→ Goal of the exercise
Reproduce the first line and every line after it, exactly, through the one containing "SC = bpy.context.scene". Leave out the rest.

→ Dataset content
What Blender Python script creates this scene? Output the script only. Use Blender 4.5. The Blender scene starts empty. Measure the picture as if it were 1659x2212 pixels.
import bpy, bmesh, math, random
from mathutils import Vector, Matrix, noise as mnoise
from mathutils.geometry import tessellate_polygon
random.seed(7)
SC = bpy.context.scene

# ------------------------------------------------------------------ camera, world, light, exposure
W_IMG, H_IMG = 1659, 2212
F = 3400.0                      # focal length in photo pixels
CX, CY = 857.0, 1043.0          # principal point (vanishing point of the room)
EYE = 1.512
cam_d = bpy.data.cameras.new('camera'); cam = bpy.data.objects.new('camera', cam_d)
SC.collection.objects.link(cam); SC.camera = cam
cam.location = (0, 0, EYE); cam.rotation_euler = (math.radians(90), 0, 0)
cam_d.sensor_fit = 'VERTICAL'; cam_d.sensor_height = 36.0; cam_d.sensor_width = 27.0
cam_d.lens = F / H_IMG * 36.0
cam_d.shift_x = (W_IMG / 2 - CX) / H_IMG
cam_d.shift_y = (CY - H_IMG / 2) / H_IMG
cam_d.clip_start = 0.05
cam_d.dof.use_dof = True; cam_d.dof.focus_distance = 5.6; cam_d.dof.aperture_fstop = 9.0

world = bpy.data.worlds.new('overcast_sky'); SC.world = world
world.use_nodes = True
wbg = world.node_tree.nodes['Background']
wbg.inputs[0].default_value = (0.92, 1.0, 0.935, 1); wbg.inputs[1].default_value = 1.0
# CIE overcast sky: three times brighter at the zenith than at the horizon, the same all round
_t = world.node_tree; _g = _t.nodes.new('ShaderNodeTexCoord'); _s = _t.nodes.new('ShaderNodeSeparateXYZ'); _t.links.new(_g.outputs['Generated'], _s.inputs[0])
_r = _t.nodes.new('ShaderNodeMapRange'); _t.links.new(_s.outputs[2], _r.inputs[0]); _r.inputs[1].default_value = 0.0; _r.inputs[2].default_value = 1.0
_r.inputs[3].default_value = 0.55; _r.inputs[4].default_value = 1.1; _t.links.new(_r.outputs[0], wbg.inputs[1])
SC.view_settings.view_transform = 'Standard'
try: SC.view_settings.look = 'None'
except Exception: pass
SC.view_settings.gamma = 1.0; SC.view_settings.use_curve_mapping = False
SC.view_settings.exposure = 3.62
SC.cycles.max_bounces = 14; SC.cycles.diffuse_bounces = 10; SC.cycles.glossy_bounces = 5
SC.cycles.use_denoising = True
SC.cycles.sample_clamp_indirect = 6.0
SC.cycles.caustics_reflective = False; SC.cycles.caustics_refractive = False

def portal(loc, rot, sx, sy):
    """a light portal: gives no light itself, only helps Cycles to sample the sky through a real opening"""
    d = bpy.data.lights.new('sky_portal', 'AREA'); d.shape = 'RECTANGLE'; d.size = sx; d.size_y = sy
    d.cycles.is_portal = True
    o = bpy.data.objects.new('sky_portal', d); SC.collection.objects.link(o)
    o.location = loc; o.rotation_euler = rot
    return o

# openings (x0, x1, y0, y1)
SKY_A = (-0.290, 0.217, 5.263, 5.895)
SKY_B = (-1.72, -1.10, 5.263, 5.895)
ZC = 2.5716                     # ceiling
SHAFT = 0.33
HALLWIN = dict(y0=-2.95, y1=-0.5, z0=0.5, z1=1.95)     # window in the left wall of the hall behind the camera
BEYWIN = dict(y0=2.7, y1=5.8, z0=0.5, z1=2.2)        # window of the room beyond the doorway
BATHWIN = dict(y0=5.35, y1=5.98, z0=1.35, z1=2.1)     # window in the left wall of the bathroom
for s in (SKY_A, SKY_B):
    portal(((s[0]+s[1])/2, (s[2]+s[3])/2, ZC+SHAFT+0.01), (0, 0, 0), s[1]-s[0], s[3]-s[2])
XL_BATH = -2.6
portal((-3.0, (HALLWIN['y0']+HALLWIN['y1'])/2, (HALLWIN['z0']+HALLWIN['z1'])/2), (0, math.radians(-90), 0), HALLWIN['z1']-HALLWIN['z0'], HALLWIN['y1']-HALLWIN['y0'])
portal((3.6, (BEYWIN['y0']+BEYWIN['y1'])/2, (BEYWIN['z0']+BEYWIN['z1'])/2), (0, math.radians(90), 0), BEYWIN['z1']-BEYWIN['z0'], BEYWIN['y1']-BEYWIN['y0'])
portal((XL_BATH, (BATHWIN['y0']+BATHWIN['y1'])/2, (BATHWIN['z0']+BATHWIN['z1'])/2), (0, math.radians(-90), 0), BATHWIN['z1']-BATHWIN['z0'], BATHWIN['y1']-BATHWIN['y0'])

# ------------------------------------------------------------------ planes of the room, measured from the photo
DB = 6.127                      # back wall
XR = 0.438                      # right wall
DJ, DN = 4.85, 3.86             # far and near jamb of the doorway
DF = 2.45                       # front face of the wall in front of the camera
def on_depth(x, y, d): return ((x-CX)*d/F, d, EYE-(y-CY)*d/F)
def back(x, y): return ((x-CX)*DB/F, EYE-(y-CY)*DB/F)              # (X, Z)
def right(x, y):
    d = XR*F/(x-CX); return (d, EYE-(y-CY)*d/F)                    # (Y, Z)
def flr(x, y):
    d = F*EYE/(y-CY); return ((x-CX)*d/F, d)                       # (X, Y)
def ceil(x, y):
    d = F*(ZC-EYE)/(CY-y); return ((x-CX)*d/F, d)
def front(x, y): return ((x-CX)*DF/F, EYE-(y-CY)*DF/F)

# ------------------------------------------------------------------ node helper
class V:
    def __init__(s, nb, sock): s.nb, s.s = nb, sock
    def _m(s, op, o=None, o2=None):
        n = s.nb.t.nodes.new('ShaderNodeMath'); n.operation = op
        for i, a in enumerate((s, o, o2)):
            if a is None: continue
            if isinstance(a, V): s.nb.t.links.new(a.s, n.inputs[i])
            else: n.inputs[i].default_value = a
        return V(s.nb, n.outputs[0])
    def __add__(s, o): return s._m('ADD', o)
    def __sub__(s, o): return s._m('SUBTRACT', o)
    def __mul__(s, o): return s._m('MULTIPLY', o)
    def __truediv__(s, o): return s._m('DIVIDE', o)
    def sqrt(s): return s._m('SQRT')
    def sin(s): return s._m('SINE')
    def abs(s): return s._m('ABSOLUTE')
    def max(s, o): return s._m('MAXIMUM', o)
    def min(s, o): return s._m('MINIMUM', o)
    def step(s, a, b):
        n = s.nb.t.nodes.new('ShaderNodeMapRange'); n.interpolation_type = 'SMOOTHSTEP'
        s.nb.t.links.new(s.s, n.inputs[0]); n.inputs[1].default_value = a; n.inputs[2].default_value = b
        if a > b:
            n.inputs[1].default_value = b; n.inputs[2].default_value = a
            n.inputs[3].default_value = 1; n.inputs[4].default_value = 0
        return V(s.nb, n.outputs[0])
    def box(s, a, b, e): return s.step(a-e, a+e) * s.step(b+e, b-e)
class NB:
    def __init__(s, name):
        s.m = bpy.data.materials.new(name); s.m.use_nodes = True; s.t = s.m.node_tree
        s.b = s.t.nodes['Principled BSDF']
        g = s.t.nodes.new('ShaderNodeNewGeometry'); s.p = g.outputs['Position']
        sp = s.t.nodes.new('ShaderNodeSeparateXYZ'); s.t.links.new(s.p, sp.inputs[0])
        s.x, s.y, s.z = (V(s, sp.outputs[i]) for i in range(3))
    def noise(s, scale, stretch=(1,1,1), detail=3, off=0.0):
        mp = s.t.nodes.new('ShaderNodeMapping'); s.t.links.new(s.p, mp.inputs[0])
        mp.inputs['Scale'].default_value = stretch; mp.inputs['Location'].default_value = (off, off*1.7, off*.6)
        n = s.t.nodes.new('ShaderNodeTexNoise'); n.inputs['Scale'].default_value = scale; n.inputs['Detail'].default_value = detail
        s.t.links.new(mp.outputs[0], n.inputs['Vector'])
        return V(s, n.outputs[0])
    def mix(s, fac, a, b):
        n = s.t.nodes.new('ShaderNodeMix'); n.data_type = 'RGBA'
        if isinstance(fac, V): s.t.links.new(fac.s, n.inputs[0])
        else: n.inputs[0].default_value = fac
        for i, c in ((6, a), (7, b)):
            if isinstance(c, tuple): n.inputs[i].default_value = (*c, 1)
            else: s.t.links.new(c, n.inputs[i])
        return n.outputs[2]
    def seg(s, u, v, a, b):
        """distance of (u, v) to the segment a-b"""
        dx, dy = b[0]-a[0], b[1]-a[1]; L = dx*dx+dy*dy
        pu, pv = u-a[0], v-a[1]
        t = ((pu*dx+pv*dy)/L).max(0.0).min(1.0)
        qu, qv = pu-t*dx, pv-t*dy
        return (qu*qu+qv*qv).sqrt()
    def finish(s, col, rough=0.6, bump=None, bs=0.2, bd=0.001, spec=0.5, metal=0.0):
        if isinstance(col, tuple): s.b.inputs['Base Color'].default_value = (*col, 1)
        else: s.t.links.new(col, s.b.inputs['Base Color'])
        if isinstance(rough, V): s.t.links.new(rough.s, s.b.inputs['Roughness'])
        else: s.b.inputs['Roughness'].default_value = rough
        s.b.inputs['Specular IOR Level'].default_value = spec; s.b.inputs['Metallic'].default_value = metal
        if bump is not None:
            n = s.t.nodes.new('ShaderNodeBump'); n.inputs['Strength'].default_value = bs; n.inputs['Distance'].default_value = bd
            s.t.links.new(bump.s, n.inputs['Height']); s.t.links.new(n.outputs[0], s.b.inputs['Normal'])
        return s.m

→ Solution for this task
What Blender Python script creates this scene? Output the script only. Use Blender 4.5. The Blender scene starts empty. Measure the picture as if it were 1659x2212 pixels.
import bpy, bmesh, math, random
from mathutils import Vector, Matrix, noise as mnoise
from mathutils.geometry import tessellate_polygon
random.seed(7)
SC = bpy.context.scene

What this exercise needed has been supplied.